The housing charity Shelter warned last year that temporary accommodation was too often not temporary. It said that two-thirds of families had been in the supposedly transitional housing for over a year, rising to four-fifths in London. Some families have been there for more than a decade.

It was creating a “new kind of government-provided housing”, it said, “but one without tenancy rights, specific standards, or effective oversight”.

“It’s shameful that thousands of children across the country are growing up without a safe and secure place to call home,” said Polly Neate, the chief executive of Shelter. “As homelessness reaches record levels, the government cannot continue to ignore this crisis … As an immediate solution, the government must use the autumn statement to unfreeze housing benefit so people can afford their rents. However, the only lasting solution to the housing emergency is to invest in genuinely affordable social homes with rents tied to local incomes.”

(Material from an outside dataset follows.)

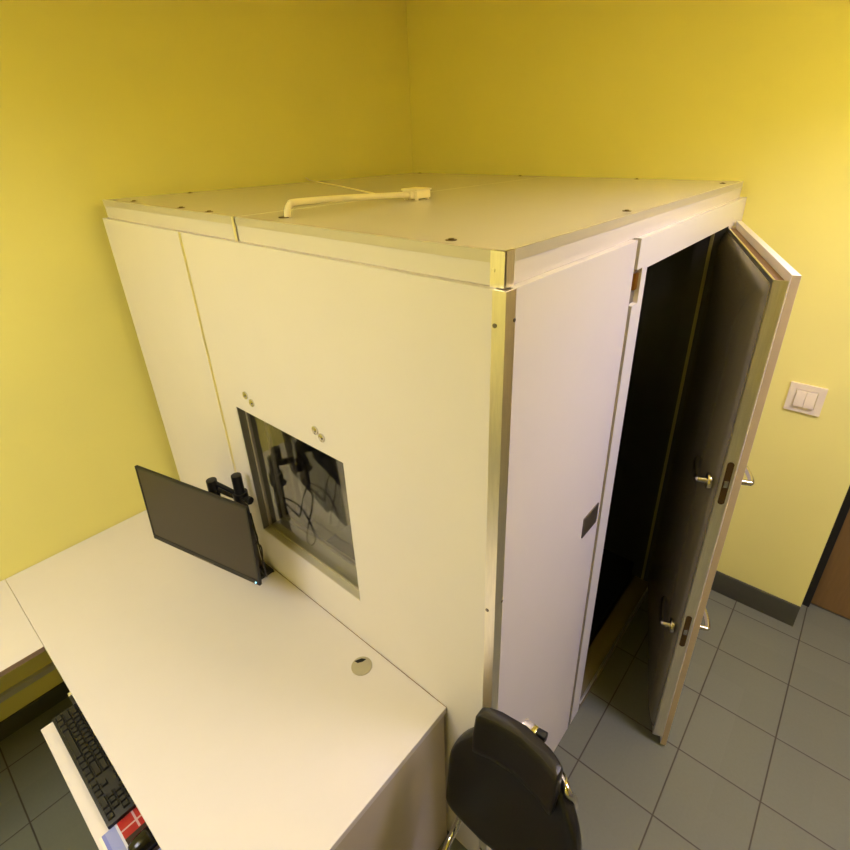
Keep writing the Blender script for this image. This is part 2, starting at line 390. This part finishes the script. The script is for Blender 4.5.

A government spokesperson said: “We are committed to reducing the need for temporary accommodation by preventing homelessness before it occurs in the first place, which is why we are providing councils with £1bn through the homelessness prevention grant over three years. We are also delivering a fairer private rented sector for tenants and landlords through the renters reform bill which includes abolishing Section 21 ‘no fault’ evictions.”

• This article was amended on 27 October 2023. An earlier version referred to Afghan asylum seekers when refugees was meant.